メンツに関して

 今日、少し面白いことがあった。

 福袋を買いにあるショップの行列に並んでいたのだが、その時に前で待っていた人に因縁を付けられたのだ。ぶつかったとか、その程度のことだったと思う。最初、キレられた時に、リアルに言語が聞き取れない病気が発動し、なんか言われたということだけがわかった。そう言えば、海外の人も多いなと思っていたので、自然とSorryと謝ってしまった。実際のところは、日本人なのに。それでどうやら、僕に煽られたと思ったらしい。ソーリーじゃねえよ、と言われて、ようやく状況が理解できた。これは本当にシュールな状況で、その時点でとても面白かったのだけれど、その後に相手が要求したことが、よく興味深かった。彼が要求したものは、謝罪だったのだ。

 僕は誰かに謝罪を要求することはない。再発防止策を要求したり、対価を支払って欲しいということはある。しかし、謝罪は必要としない。なぜならば、それが成されたところで何も生み出さないからだ。相手が謝る姿が見られる。それにどんな価値があるとでも言うのだろうか。自分が被ったマイナスと同じだけ相手がマイナスになるか、そのマイナスを充填するか、無理ならばもうマイナスが発生しないようにしてもらうか。それしかないと思う。だが、彼はそうではなかった。

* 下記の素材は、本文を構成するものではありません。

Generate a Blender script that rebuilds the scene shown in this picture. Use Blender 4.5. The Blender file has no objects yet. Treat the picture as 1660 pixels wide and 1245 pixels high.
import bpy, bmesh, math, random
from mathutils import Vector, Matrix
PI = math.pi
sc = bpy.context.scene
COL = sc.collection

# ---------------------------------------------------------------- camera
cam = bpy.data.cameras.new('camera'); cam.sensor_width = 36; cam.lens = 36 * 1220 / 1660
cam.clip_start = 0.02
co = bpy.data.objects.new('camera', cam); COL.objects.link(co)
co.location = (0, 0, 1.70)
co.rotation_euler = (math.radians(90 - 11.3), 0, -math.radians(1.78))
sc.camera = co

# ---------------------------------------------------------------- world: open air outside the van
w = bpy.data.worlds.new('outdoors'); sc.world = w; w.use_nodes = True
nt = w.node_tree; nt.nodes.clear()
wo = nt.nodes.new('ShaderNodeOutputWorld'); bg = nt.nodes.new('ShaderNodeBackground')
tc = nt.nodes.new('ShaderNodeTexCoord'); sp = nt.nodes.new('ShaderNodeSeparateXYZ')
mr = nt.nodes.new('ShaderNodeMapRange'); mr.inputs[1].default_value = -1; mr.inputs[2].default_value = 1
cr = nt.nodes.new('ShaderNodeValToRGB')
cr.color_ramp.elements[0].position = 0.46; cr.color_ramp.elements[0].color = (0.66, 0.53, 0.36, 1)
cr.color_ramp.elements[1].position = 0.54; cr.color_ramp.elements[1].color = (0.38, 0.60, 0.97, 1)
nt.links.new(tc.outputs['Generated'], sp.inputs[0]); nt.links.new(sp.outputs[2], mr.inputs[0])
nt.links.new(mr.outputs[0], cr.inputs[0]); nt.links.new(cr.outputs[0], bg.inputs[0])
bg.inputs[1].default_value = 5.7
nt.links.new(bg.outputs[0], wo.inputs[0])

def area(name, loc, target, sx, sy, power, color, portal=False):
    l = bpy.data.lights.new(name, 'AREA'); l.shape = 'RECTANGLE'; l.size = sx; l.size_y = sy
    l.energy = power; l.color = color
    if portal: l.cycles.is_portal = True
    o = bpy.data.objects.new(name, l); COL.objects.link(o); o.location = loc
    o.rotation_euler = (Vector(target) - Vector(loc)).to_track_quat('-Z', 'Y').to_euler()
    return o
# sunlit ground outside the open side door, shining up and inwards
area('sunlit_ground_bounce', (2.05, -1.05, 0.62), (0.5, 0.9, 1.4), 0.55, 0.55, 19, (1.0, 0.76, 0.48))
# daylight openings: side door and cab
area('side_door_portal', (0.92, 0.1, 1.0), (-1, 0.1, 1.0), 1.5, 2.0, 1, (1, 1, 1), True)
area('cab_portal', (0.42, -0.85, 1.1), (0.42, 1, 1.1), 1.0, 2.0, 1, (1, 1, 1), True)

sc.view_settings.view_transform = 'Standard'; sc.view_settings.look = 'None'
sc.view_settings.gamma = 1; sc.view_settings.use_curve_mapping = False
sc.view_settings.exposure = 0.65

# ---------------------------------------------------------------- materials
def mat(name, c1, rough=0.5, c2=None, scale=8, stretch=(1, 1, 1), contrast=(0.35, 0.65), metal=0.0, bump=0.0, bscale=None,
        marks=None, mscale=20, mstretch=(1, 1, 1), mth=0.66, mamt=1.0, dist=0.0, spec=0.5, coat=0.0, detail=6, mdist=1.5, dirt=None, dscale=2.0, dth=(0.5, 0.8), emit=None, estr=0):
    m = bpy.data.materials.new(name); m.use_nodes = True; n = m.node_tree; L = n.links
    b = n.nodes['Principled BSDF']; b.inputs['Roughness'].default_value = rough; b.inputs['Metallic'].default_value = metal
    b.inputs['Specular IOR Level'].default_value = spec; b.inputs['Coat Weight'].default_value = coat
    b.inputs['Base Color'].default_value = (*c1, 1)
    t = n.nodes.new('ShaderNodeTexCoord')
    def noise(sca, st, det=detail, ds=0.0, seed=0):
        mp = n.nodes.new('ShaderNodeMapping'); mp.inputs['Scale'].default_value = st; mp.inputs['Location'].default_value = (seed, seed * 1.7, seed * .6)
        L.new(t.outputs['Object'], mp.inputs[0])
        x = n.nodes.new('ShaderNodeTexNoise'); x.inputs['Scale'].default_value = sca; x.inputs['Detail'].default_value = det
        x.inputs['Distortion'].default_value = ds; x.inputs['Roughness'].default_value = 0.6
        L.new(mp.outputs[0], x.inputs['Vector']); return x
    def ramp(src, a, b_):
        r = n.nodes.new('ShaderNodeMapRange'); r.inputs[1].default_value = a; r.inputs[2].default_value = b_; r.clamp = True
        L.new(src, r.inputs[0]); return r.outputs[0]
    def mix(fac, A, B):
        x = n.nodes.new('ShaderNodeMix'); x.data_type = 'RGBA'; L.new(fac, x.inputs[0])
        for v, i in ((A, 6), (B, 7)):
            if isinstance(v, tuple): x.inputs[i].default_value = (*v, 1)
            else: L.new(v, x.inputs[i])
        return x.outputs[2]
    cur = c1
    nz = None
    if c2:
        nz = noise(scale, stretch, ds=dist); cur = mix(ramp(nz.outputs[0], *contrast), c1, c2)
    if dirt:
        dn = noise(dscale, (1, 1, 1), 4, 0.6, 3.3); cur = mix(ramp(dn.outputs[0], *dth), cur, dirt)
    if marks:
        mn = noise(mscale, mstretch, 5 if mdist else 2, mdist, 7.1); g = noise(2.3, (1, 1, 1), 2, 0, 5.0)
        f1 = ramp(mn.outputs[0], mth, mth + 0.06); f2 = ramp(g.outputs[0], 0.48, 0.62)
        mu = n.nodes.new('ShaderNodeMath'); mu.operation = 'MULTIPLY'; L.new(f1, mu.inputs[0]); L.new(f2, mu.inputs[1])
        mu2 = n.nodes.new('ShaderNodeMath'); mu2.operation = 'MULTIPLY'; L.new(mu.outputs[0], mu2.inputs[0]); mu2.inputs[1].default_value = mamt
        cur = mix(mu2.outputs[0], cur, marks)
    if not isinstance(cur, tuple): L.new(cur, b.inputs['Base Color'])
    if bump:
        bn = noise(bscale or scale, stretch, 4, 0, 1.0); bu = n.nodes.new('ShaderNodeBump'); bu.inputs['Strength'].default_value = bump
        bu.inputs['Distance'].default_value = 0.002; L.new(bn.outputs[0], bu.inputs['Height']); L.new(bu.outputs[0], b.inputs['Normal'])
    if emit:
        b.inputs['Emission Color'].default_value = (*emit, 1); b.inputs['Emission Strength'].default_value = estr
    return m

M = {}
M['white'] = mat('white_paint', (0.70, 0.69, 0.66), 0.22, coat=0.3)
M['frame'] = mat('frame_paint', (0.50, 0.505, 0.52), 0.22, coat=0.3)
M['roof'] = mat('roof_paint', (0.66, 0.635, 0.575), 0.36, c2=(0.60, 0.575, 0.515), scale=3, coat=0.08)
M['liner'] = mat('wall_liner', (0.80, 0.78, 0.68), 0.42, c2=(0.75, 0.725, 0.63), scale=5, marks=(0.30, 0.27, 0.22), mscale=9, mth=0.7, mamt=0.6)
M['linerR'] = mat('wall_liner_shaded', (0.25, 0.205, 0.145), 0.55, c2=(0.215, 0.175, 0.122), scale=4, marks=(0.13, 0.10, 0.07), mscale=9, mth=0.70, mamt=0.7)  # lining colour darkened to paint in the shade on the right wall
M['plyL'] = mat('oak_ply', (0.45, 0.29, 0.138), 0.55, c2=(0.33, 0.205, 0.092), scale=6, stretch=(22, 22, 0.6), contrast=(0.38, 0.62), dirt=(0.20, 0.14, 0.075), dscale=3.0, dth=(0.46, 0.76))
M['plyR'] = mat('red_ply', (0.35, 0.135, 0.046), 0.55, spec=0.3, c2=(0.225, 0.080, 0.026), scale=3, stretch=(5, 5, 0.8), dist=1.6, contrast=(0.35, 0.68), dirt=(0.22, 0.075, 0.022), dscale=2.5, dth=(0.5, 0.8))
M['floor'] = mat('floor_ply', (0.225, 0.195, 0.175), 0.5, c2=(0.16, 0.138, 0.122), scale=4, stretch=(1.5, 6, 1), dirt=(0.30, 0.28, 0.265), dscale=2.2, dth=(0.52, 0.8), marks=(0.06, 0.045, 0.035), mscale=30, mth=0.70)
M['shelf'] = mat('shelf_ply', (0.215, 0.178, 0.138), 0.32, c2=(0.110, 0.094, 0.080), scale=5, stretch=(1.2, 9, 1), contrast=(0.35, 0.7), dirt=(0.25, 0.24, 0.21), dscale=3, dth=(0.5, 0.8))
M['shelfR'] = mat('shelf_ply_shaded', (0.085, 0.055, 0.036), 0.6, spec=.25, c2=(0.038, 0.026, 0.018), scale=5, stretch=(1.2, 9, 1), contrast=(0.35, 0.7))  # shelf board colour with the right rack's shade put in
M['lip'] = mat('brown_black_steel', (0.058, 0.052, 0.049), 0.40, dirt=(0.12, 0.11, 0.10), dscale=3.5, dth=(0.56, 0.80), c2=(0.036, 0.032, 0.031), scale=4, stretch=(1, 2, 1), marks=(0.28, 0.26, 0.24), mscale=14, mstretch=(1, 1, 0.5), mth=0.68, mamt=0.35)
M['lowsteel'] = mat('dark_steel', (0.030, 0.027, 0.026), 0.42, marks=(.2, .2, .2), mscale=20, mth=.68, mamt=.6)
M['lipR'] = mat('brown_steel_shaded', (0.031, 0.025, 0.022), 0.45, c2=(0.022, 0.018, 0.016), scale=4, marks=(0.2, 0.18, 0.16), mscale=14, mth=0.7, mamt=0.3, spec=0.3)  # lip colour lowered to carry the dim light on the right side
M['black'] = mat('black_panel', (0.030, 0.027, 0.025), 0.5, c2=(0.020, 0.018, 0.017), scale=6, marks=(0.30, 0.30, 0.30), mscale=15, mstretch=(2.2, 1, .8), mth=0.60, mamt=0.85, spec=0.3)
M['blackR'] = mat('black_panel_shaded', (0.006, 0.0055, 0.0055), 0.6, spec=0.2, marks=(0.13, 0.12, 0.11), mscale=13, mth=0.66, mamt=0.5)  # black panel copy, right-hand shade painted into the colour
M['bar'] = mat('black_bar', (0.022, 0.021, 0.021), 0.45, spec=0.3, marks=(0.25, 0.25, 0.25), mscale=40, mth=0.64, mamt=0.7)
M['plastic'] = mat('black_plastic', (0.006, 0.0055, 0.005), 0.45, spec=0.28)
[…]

 それで、面白くなってしまって僕は笑ってしまったのだけれど、残念なことに相手は激昂する。それが何の意味もないってことに気付かないままに。で、時々、一緒に連れている彼女らしき相手を見るのだ。つまり、彼は、その実、因縁となった出来事、ぶつかったとか、そんなことには興味が無く、僕たちにも興味がないのだ。暴力を振るったとしても、その対象となる人に対しては、何とも思っていない。問題としているのは、仲間だったり、大切に思っている人だったり、尊敬されたいと思っている人だったりする。彼らが自分を強く逞しい存在として認められているかが大切なのだ。これはチンピラやヤクザの文脈として、フィクション上ではたびたび語られることがあるのだけれど、それが本当に存在することがわかり、とても嬉しかった。

 だから、舐められたような態度、どうでもいいと対応されること、が彼らにとって最も大きな問題となり、彼らは行動を過剰化させることしか対策が取れない。そうすることによって、相手が態度を変えれば、それはチキンレースに勝利したことになり、故に自身の方が上だと判明するからだ。この示威行為は多くの動物のオスに見られる行動で、ホモ・サピエンスという知能においては史上最強の動物でさえ、そのくびきから逃れることが出来ないという証左を見た。興味深いでしょう?

 

 思えば、僕は何かと厄介な人に絡まれる体質で、物心ついた時から良くこういうことが起こる。僕の幼少期は、父が気分屋なのに怒りっぽく、暴力をたびたび振るうような人だったために、怒られることがとても怖かったことを覚えている。そのせいか、得体の知れない人から怒られるという状況に怯えていたけれど、もう慣れてしまった。それぐらい絡まれるのだもの。警察を呼ぶ、呼ばれることも多く、そのたびに母が来ては、いずれ後から刺されて死ぬから、折れることを学べと言われていた。別に意地を張っているわけではなくて、いい大人が理性的になれずに、変な言動をしていることが面白くて笑っているだけなんですよね。口論にすらなっていない。だって、冷静に考えればシュール過ぎる状況でしょう。怒った本人だって、冷静になった時、何やったんだろう、と思っているはずだよ。最終的に本人から謝られることも多かったし。

 子供の頃に疑問に思っていた、理性的でない大人の思考回路がわかって、一つ発見の出来た一日だった。こういう人が、その精神構造を保ったままに時を過ごしていくことに、僕は他人事だから嗤えるけれど、本人になったつもりでいるとぞっとしない。おぞましく、哀れで残酷なことだと思う。僕たちは彼らと同じく真実に対する盲人だけれども、その僅かな手触りで事実を論理的に推測できるだけの知識や知能を持ち合わせていることに、感謝せざるをえなかった。現実世界はグロテスクなホラーだよ、本当に。